From the suggestions generated at the roundtable, Simmons said she was particularly drawn to required training on implicit bias, and relapse and recidivism research for lawyers sitting on character and fitness panels. She also liked the idea of licensing bodies providing prospective law students with conditional approval before enrollment, which could eliminate some uncertainty.
“They invest $150,000 in tuition money, work their tail off for three years,” Simmons said. “Then it's a gamble. You don't know if in the end if you'll be able to become a licensed lawyer.”
New York already allows aspiring attorneys to get a so-called “advanced ruling” on the impact of a felony or misdemeanor conviction.
No Guarantees
Any forthcoming reforms to the moral character review process won't come in time for Ben Aldana, who graduated from Brigham Young University J. Reuben Clark Law School on April 27.

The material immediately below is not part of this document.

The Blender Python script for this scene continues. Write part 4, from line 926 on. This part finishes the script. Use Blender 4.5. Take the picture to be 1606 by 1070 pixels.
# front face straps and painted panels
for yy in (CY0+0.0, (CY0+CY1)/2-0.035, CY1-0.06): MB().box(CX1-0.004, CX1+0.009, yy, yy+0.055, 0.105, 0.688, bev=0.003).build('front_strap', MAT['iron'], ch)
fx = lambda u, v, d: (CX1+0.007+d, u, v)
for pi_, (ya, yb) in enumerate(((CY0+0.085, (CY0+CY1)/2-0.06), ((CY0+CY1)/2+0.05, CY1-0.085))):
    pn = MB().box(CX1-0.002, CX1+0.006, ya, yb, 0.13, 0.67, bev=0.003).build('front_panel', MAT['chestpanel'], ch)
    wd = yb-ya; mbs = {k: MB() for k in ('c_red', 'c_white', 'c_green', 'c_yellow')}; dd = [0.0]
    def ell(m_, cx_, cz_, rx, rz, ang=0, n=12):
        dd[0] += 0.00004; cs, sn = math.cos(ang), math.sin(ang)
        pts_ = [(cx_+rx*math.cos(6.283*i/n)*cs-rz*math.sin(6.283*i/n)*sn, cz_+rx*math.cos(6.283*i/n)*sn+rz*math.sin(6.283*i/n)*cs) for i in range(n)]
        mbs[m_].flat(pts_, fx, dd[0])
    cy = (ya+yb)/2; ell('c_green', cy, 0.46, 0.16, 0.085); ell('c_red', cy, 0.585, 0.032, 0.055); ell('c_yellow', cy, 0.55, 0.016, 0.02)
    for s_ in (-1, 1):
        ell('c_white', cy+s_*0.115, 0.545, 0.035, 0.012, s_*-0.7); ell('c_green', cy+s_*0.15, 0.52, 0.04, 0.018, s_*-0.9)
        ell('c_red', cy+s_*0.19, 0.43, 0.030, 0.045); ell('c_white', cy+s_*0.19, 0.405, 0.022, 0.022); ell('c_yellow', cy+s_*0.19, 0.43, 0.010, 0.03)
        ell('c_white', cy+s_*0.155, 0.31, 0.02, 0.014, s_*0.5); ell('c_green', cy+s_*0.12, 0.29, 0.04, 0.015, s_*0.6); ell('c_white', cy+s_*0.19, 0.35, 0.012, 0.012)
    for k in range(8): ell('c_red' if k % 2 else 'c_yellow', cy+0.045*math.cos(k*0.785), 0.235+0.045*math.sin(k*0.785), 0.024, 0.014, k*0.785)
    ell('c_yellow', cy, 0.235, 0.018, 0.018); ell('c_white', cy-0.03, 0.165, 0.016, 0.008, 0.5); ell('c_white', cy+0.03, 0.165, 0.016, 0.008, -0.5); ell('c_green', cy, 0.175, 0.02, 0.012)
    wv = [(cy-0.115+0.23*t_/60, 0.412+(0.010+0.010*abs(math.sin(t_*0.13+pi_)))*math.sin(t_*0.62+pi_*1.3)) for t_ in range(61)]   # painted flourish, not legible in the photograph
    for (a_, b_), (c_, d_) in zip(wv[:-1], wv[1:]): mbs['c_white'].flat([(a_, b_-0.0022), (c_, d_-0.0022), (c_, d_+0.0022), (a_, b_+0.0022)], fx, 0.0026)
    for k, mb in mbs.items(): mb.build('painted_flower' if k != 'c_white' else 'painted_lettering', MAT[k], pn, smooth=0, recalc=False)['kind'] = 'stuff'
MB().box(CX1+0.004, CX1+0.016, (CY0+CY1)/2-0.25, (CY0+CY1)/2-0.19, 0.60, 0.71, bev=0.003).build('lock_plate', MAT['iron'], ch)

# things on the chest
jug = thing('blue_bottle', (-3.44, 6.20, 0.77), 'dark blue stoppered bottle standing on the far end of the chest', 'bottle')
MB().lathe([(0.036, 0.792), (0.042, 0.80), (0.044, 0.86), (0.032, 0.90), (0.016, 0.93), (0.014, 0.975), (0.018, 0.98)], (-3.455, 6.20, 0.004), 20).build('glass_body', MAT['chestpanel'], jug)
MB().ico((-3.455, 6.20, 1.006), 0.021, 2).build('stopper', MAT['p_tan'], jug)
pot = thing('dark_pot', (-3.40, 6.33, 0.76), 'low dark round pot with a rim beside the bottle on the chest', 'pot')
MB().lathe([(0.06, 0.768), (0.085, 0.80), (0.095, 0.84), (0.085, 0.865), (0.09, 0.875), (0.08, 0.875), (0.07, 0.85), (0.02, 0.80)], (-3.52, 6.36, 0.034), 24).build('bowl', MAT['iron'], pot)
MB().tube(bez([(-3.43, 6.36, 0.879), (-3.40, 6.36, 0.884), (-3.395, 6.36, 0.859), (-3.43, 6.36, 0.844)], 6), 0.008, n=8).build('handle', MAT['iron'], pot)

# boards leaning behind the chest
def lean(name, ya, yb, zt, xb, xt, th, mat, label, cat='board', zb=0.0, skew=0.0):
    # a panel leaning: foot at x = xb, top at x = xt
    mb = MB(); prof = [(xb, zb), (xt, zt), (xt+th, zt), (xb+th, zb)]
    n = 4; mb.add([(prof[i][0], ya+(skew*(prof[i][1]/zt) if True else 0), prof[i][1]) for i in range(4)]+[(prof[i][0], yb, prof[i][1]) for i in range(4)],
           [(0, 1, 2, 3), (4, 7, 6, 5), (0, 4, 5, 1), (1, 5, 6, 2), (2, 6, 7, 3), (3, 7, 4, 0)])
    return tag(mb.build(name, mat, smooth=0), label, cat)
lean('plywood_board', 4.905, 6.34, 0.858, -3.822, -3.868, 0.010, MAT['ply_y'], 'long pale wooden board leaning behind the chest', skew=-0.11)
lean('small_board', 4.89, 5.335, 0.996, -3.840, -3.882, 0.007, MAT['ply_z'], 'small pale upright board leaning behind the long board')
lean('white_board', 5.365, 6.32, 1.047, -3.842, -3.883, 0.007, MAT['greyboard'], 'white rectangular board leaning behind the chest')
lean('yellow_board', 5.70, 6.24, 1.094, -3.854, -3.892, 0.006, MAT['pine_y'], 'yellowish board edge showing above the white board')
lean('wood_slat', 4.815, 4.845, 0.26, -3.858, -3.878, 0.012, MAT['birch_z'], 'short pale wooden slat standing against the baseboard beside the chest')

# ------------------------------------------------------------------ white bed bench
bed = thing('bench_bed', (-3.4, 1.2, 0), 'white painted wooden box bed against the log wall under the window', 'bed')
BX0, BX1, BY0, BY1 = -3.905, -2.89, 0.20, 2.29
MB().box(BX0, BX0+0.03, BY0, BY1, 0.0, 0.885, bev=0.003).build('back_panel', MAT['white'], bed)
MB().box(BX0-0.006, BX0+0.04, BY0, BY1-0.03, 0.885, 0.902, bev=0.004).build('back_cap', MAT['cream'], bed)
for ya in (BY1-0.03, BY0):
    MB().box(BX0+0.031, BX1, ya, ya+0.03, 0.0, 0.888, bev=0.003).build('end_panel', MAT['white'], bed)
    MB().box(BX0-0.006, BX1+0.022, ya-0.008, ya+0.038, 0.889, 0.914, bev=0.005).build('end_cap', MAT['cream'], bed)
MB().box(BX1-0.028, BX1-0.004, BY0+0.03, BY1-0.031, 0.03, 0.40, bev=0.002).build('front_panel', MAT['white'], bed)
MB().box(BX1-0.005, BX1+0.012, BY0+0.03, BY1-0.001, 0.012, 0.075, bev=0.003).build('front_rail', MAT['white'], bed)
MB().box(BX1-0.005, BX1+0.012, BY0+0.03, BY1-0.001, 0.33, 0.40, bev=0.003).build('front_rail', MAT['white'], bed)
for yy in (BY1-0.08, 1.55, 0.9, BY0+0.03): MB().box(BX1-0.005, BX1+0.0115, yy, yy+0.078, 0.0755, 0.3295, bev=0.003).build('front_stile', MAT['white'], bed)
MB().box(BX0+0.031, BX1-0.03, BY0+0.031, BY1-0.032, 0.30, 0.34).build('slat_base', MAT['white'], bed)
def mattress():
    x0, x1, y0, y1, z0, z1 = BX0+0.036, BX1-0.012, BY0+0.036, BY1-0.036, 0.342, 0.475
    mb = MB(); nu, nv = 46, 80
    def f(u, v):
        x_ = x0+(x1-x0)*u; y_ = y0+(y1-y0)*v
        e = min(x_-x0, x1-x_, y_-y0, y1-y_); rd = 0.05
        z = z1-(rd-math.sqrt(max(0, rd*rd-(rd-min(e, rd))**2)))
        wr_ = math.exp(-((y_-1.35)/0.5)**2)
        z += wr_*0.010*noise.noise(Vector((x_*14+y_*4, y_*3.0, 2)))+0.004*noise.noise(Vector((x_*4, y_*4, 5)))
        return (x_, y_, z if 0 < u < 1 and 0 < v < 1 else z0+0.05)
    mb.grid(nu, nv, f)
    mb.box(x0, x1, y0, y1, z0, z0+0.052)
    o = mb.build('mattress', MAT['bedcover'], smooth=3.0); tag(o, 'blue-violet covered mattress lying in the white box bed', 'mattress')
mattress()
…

Aldana plans to take the July bar exam, but first he'll need the green light from the Utah State Bar's Character and Fitness Committee. He expects them to have questions about the drug crimes that sent him to federal prison for six years. Aldana was released in 2010, then completed a drug rehab program, found a job, obtained his undergraduate degree and finished law school. Aldana spent a summer working at the Bronx Defenders in New York City, and has a job lined up at the Public Defender Office of Utah County. That's predicated on being able to sit for—and pass—the bar exam.
“I'll present the story of my life over the past eight years, and everything I've done since I got out of prison to move on with my life, help people and not be the person I used to be,” he said. “I basically need to present to them a different person than they're going to see on paper. Me on paper is problematic for them.”
Aldana researched as much as he could before choosing a law school. He called law school admissions offices and bar associations in the states where he was applying to try and get a sense of his chances of passing the character and fitness review. But he was told time and again that attorney admission decisions are made on a case-by-case basis and there were no guarantees.
He opted to roll the dice, hoping that a law degree would allow him to make a difference in the lives of others.
“The only thing I can do now is operate under the assumption that they will say yes,” Aldana said. “If they say no, then I'll deal with it. That's all I can do.”